_WRITTEN TASK_
Quote the listing below in its entirety.

----- DATASET EXTRACT

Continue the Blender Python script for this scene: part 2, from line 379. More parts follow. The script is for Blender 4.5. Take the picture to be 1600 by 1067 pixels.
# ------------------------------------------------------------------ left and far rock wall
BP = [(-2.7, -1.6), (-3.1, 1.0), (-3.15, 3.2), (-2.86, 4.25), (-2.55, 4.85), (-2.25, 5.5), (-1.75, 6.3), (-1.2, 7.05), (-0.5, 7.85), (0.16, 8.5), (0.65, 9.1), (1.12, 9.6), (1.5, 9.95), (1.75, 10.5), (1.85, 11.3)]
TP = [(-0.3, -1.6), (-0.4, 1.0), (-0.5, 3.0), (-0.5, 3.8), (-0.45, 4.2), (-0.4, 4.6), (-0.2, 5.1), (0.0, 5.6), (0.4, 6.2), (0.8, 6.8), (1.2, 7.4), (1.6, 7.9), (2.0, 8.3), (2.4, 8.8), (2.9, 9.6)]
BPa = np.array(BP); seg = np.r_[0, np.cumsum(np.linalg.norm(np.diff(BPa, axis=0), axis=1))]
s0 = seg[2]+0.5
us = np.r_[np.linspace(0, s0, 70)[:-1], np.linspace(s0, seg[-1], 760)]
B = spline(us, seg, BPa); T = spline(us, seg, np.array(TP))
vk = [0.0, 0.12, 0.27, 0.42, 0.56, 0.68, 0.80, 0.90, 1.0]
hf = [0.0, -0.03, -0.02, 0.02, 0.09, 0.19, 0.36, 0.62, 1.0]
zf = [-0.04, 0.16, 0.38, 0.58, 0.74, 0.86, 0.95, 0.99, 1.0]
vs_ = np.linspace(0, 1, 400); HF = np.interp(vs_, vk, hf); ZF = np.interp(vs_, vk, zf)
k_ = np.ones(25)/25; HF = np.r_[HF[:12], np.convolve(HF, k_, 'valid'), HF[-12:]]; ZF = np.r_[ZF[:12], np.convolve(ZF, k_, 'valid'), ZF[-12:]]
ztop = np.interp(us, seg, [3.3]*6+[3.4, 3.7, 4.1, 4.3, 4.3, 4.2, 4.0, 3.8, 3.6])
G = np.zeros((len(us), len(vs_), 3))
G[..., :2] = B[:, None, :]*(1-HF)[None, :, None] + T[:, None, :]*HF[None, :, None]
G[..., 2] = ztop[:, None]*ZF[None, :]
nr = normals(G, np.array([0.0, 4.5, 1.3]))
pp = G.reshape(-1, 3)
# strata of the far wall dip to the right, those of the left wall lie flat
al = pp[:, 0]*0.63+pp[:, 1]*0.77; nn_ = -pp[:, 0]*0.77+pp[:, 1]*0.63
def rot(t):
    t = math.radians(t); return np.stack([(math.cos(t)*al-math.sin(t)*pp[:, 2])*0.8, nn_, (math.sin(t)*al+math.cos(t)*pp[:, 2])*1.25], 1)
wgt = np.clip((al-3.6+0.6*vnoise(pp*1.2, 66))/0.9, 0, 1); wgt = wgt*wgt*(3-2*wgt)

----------

_FINAL ANSWER_
Continue the Blender Python script for this scene: part 2, from line 379. More parts follow. The script is for Blender 4.5. Take the picture to be 1600 by 1067 pixels.
# ------------------------------------------------------------------ left and far rock wall
BP = [(-2.7, -1.6), (-3.1, 1.0), (-3.15, 3.2), (-2.86, 4.25), (-2.55, 4.85), (-2.25, 5.5), (-1.75, 6.3), (-1.2, 7.05), (-0.5, 7.85), (0.16, 8.5), (0.65, 9.1), (1.12, 9.6), (1.5, 9.95), (1.75, 10.5), (1.85, 11.3)]
TP = [(-0.3, -1.6), (-0.4, 1.0), (-0.5, 3.0), (-0.5, 3.8), (-0.45, 4.2), (-0.4, 4.6), (-0.2, 5.1), (0.0, 5.6), (0.4, 6.2), (0.8, 6.8), (1.2, 7.4), (1.6, 7.9), (2.0, 8.3), (2.4, 8.8), (2.9, 9.6)]
BPa = np.array(BP); seg = np.r_[0, np.cumsum(np.linalg.norm(np.diff(BPa, axis=0), axis=1))]
s0 = seg[2]+0.5
us = np.r_[np.linspace(0, s0, 70)[:-1], np.linspace(s0, seg[-1], 760)]
B = spline(us, seg, BPa); T = spline(us, seg, np.array(TP))
vk = [0.0, 0.12, 0.27, 0.42, 0.56, 0.68, 0.80, 0.90, 1.0]
hf = [0.0, -0.03, -0.02, 0.02, 0.09, 0.19, 0.36, 0.62, 1.0]
zf = [-0.04, 0.16, 0.38, 0.58, 0.74, 0.86, 0.95, 0.99, 1.0]
vs_ = np.linspace(0, 1, 400); HF = np.interp(vs_, vk, hf); ZF = np.interp(vs_, vk, zf)
k_ = np.ones(25)/25; HF = np.r_[HF[:12], np.convolve(HF, k_, 'valid'), HF[-12:]]; ZF = np.r_[ZF[:12], np.convolve(ZF, k_, 'valid'), ZF[-12:]]
ztop = np.interp(us, seg, [3.3]*6+[3.4, 3.7, 4.1, 4.3, 4.3, 4.2, 4.0, 3.8, 3.6])
G = np.zeros((len(us), len(vs_), 3))
G[..., :2] = B[:, None, :]*(1-HF)[None, :, None] + T[:, None, :]*HF[None, :, None]
G[..., 2] = ztop[:, None]*ZF[None, :]
nr = normals(G, np.array([0.0, 4.5, 1.3]))
pp = G.reshape(-1, 3)
# strata of the far wall dip to the right, those of the left wall lie flat
al = pp[:, 0]*0.63+pp[:, 1]*0.77; nn_ = -pp[:, 0]*0.77+pp[:, 1]*0.63
def rot(t):
    t = math.radians(t); return np.stack([(math.cos(t)*al-math.sin(t)*pp[:, 2])*0.8, nn_, (math.sin(t)*al+math.cos(t)*pp[:, 2])*1.25], 1)
wgt = np.clip((al-3.6+0.6*vnoise(pp*1.2, 66))/0.9, 0, 1); wgt = wgt*wgt*(3-2*wgt)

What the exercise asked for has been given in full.